Les minorités méritent souvent notre faveur car elles sont le plus souvent opprimées par la majorité ou le pouvoir. Ce dans la mesure où elles n’ont pas une visée hégémonique ou identique à ce qu’elles combattent. Une guerre de religion est une guerre entre deux monstres. Un conflit entre un patronat cupide et un syndicat productiviste l’est autant. Les ennemis de nos ennemis ne sont pas forcément nos amis. Pour autant la juste revendication de conditions correctes et écologiques de production est une voie à suivre.
De nous-mêmes nous constituons une minorité et devons le rester.
Une excellente chose serait que les institutions fassent la part belle aux minorités. Une des conditions pour qu’une majorité soit légitime exige que les conditions de l’alternance existent pleinement c’est-à-dire qu’une minorité puisse aisément devenir la plus forte minorité à qui l’on confère un droit de gouverner par le correctif majoritaire que constitue le second tour majoritaire du scrutin mixte.
Parenthèse, et exemple dramatiquement proche, ce n’est en rien le cas sous la 5ème République avec son régime de monarchie présidentialiste tout à l’avantage des appareils partidaires de droite et de gauche ou des deux « en même mauvais temps », monstres politiques fondés sur le pouvoir personnel, illégitimes et qui cautionnent ce régime. Là, pas d’alternances véritables mais une succession de partis monarchistes au pouvoir.
Pour d’autres régimes, plus démocratiques sur ce point, en Allemagne ou en Scandinavie par exemple, cette condition est mieux remplie mais d’autres conditions manquent à l’appel. Ajoutons que la légitimité d’un pouvoir ne signifie jamais qu’il faille le suivre, le servir ou l’approuver forcément.
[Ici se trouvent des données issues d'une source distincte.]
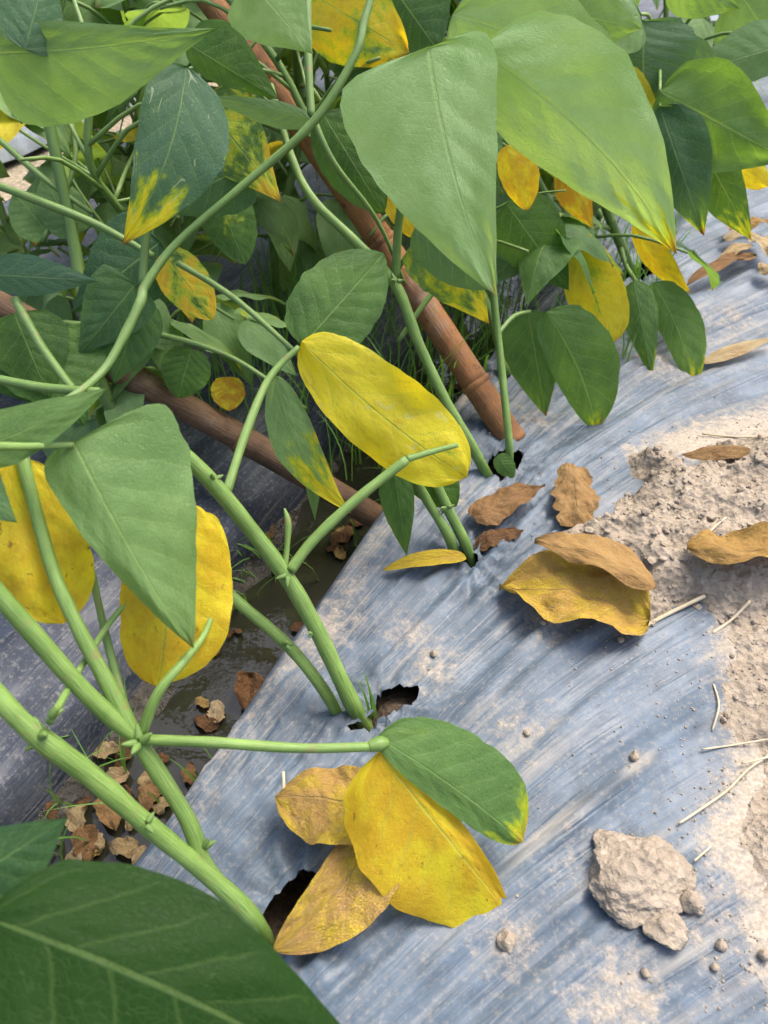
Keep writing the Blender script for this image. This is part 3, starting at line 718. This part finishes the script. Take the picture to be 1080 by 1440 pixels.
# plant 6
p6 = plant(G(895, 386), 'bean plant behind the paired drooping leaves, yellow mottled leaf hanging')
tube('stem', [(G(892, 392, -.015), .0060)] + P((876, 350, .90, .0058), (855, 300, .87, .0054), (830, 230, .83, .005), (800, 120, .80, .004)), STEM, p6)
tube('petiole', P((868, 330, .90, .003), (845, 318, .86, .0028), (806, 332, .78, .002)), STEM, p6)
tube('petiole', P((872, 345, .90, .003), (880, 372, .86, .0026), (895, 396, .80, .002)), STEM, p6)
tube('petiole', P((846, 290, .86, .003), (780, 276, .80, .0026), (752, 290, .76, .002)), STEM, p6)
pleaf(p6, (804, 330, .77), (860, 484, .79), 42, 36, 'mottled green and yellow leaf', shape='blunt', yel=.62, spk=.15, org=.1, edg=.4, bend=.06, fold=.1, wave=.09)
pleaf(p6, (892, 394, .785), (917, 534, .785), 24, 24, shape='ovate', pal=.1, yel=.16, edg=.4, spk=.1, bend=.07, fold=.22)
pleaf(p6, (918, 398, .80), (976, 546, .785), 34, 22, 'green leaf with orange tip', shape='oval', pal=.16, edg=.95, bend=.06, fold=.12, curve=-.05)
pleaf(p6, (788, 232, .72), (834, 322, .74), 22, 24, YL, shape='lance', yel=1.05, org=.9, spk=.3)
pleaf(p6, (890, 315, .78), (972, 412, .84), 20, 16, YL, shape='lance', yel=.95, org=.4, edg=.8, curve=.04)
# plant 7: upper right
p7 = plant(row(1.12, .05), 'leafy bean plant at upper right, quilted dark leaves over the film')
tube('stem', [(row(1.12, .05, -.01), .006), (W(960, 250, .98), .0055), (W(930, 120, .88), .005), (W(880, -20, .78), .0045), (W(860, -120, .7), .004)], STEM, p7)
for k, (b, t, wl, wr, kw) in enumerate((
    ((928, 128, .70), (1110, 226, .70), 66, 76, dict(shape='ovate', pal=.18, bend=.08, wave=.12, fold=.14)),
    ((928, 150, .70), (990, 332, .74), 46, 44, dict(shape='ovate', pal=.10, blu=.55, edg=1.0, bend=.08, fold=.16, wave=.1)),
    ((985, 205, .76), (1057, 338, .78), 30, 38, dict(shape='ovate', pal=.05, yel=.14, edg=.7, bend=.05)),
    ((980, 180, .78), (1080, 262, .79), 20, 22, dict(shape='blunt', yel=1.05, org=.35, wave=.15)),
    ((900, 20, .68), (815, 72, .66), 40, 62, dict(shape='broad', pal=.45, bend=.05)),
    ((780, 15, .64), (902, 40, .66), 40, 44, dict(shape='ovate', pal=.55, bend=.06)),
    ((905, 30, .72), (905, 138, .74), 70, 62, dict(shape='oval', blu=.8, pal=.12, bend=.08)),
    ((1000, 95, .74), (880, 60, .74), 34, 30, dict(shape='ovate', blu=.6, pal=.25)),
    ((1110, 60, .78), (950, 110, .78), 34, 40, dict(shape='ovate', pal=.35, blu=.4)),
    ((1040, -10, .8), (1120, 110, .8), 52, 60, dict(shape='ovate', pal=.4, blu=.4)),
    ((940, -20, .8), (1040, 12, .8), 30, 30, dict(shape='ovate', pal=.5)),
    ((990, 25, .86), (940, 110, .86), 30, 30, dict(shape='ovate', pal=.25)),
    ((880, 95, .73), (925, 210, .76), 20, 18, dict(shape='oval', yel=1.0, edg=.5)),
    ((900, 140, .75), (960, 225, .77), 44, 40, dict(shape='oval', pal=.2)),
    ((700, -40, .62), (790, 40, .62), 50, 50, dict(shape='oval', pal=.05)))):
    lf = pleaf(p7, b, t, wl, wr, YL if kw.get('yel', 0) > .9 else None, **kw)
    if k < 10: tube('petiole', [(W(*b), .0014), ((W(*b)+W(920, 70, .84))/2 + Vector((0, 0, .012)), .0018), (W(925, 90, .86), .0022)], STEM, p7, n=5, sides=8)
# plant 8: the one whose long runners cross the upper left
p8 = plant(row(.30, -.30, -.04), 'tall bean plant across the ditch, long runner crossing the upper left')
tube('runner', P((530, -30, .52, .00274), (512, 30, .52, .00274), (498, 80, .52, .00289), (440, 172, .525, .00304), (340, 262, .53, .00274), (250, 340, .53, .00274), (205, 400, .525, .00319), (195, 430, .52, .00350), (150, 515, .505, .00304), (98, 560, .48, .00243), (40, 590, .46, .00228)), STEM, p8, n=8, tone=.35)
tube('stem', [(row(.30, -.30, -.06), .006), (W(150, 560, .64), .006), (W(100, 320, .61), .0048), (W(60, 120, .58), .0042), (W(50, -40, .56), .0036)], STEM, p8, tone=.5)
for pts in (((-20, 255, .56, .0030), (60, 285, .56, .0032), (140, 318, .57, .0030), (215, 360, .58, .0024)),
            ((20, 420, .53, .0030), (60, 490, .525, .0030), (108, 555, .515, .0026)),
            ((-20, 530, .50, .0030), (60, 545, .50, .0032), (140, 552, .49, .003)),
            ((-20, 180, .60, .0026), (60, 250, .60, .0026), (130, 300, .61, .002)),
            ((95, 150, .62, .0022), (105, 230, .62, .0020), (60, 340, .62, .002)),
            ((330, -20, .56, .0032), (335, 30, .56, .003), (352, 100, .565, .0026)),
            ((432, -10, .55, .0030), (434, 90, .55, .0030), (438, 165, .55, .003)),
            ((215, 230, .54, .0030), (206, 320, .54, .0030), (200, 400, .54, .003)),
            ((250, 370, .57, .0026), (330, 420, .57, .0024), (420, 500, .56, .002)),
            ((90, 455, .60, .003), (220, 470, .60, .0026), (330, 505, .60, .002), (430, 575, .60, .0014)),
            ((440, 165, .55, .0026), (470, 230, .56, .0022), (530, 310, .60, .0018), (570, 400, .64, .0014))):
    tube('petiole', P(*pts), STEM, p8, tone=.35, sides=10)
for b, t, wl, wr, kw in (
    ((-20, 74, .46), (302, 40, .46), 36, 96, dict(shape='broad', pal=.42, blu=.25, bend=.04, fold=.10, wave=.05, curve=.02, nu=44, nv=14)),
    ((262, 92, .50), (172, 345, .52), 78, 50, dict(shape='ovate', blu=.95, pal=.12, edg=1.3, spk=.1, yel=.08, trl=.5, bend=.12, fold=.2, wave=.06, curve=-.06)),
    ((436, 168, .54), (286, 134, .53), 20, 14, dict(shape='ovate', pal=.4, blu=.5, bend=.03)),
    ((262, 60, .55), (392, 140, .55), 50, 26, dict(shape='ovate', pal=.0, yel=.12, bend=.04)),
    ((285, 140, .56), (396, 285, .57), 54, 60, dict(shape='broad', yel=.33, edg=.9, pal=.0, org=.5, bend=.04)),
    ((345, 235, .57), (205, 300, .57), 50, 46, dict(shape='broad', blu=.6, pal=.05, bend=.05)),
    ((350, -30, .50), (440, 76, .50), 60, 60, dict(shape='broad', pal=.7, bend=.04)),
    ((420, -20, .60), (575, 74, .60), 54, 60, dict(shape='oval', yel=.52, pal=.3, org=.3, edg=.4, wave=.1)),
    ((545, -30, .62), (615, 70, .62), 60, 55, dict(shape='oval', pal=.0, blu=.3)),
    ((35, 70, .45), (70, -60, .45), 44, 40, dict(shape='ovate', blu=.9, pal=.15, fold=.3)),
    ((20, -10, .47), (10, 70, .47), 40, 40, dict(shape='ovate', pal=.3, blu=.4)),
    ((455, 160, .60), (540, 300, .62), 40, 44, dict(shape='oval', pal=.0, yel=.05)),
    ((300, 260, .60), (345, 372, .61), 40, 34, dict(shape='oval', yel=.2, pal=.05)),
    ((-30, 385, .52), (140, 395, .53), 30, 26, dict(shape='lance', blu=.9, pal=.03)),
    ((225, 340, .60), (100, 440, .60), 60, 60, dict(shape='broad', blu=.7, pal=.0)),
    ((230, 355, .60), (300, 450, .60), 34, 34, dict(shape='oval', yel=.5, org=.5)),
    ((60, 470, .56), (120, 600, .56), 75, 80, dict(shape='broad', pal=.0)),
    ((-20, 470, .57), (50, 570, .57), 60, 60, dict(shape='broad', pal=.0)),
    ((270, 490, .62), (250, 560, .62), 34, 34, dict(shape='oval', pal=.0)),
    ((320, 530, .66), (322, 578, .66), 24, 24, dict(shape='oval', yel=.85, org=.9)),
    ((200, 420, .58), (160, 540, .58), 40, 50, dict(shape='ovate', pal=.0, blu=.2)),
    ((190, 400, .565), (110, 500, .565), 44, 50, dict(shape='broad', blu=.4, pal=.0)),
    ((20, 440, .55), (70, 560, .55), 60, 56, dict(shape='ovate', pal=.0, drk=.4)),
    ((110, 330, .62), (60, 250, .62), 34, 34, dict(shape='oval', pal=.35)),
    ((70, 330, .62), (20, 270, .62), 34, 30, dict(shape='oval', pal=.3))):
    pleaf(p8, b, t, wl, wr, YL if kw.get('yel', 0) > .9 else None, **kw)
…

Dans une élection celui qui a voté pour le vainqueur doit prendre cela gravement et s’interroger sur sa part de servitude. Le plus souvent c’est une bonne nouvelle pour lui et le vainqueur mais une mauvaise nouvelle pour notre humanité. Autre exemple proche : tous ceux qui appartiennent à la majorité des abstentionnistes en France se vautrent à chaque élection dans la servitude volontaire passive mais bel et bien majoritaire. C’est devenu le comportement dominant servant l’ordre établi. Il est à combattre frontalement.
Dans une élection, plus l’opinion majoritaire domine et moins l’élection est démocratique. Les dictatures obtiennent des scores généralement écrasants.

Sur la veulerie politique
Lors des années 90 le Front Nazional, pourquoi tant de n ?, sortait une affiche intitulée tout simplement : « Vos idées sont les nôtres. »
On atteint là au paroxysme de la veulerie, de la lâcheté, de l’opportunisme, du populisme, de l’immoralité et de l’indignité politiques. Nous touchons là au cœur de la négation de la fonction du politique, de l’art politique, qui consiste à éclairer sur des idées nouvelles et non à conforter l’ordre établi et à s’y vautrer. Là, la volonté perverse de vouloir saisir le plus petit commun dénominateur de la masse se traduit par le plus grand degré d’abjection politique. Néofascisme à l’état pur, bestialité. D’ailleurs le meneur du FN a souvent lâché et revendiqué : « Nous sommes la petite bête qui monte, qui monte… » Entendez nous sommes la bête immonde s’appuyant sur la grande bêtise qui monte. Lorsqu’il dit « c’est un détail » c’est bien qu’il pense « c’est un bétail ». Il y a de la retenue dans sa déclaration… Ainsi les « sidaïques » rejoignent dans les mémoires les judaïques. Et sans limites dans l’abject, les « fédérastes », adjectifs insultant pour qualifier les partisans du fédéralisme, sont assimilés aux pédérastes. La fille marine tout cela en eSSeyant de gommer ce qui transpire sans ceSSe. « Cachez cette oriflamme néofasciste que je ne saurais voir » dit l’électeur pétainiste et qui en redemande. La flamme des néofascistes italiens du MSI est reprise intégralement par le FN-RN et le tricolore vert blanc rouge italien est remplacée par le tricolore français.

La composition vitale, existentielle et citoyenne, peut et doit affirmer sa singularité, l’afficher et la revendiquer autant que possible ou la cacher s’il s’agit de la préserver.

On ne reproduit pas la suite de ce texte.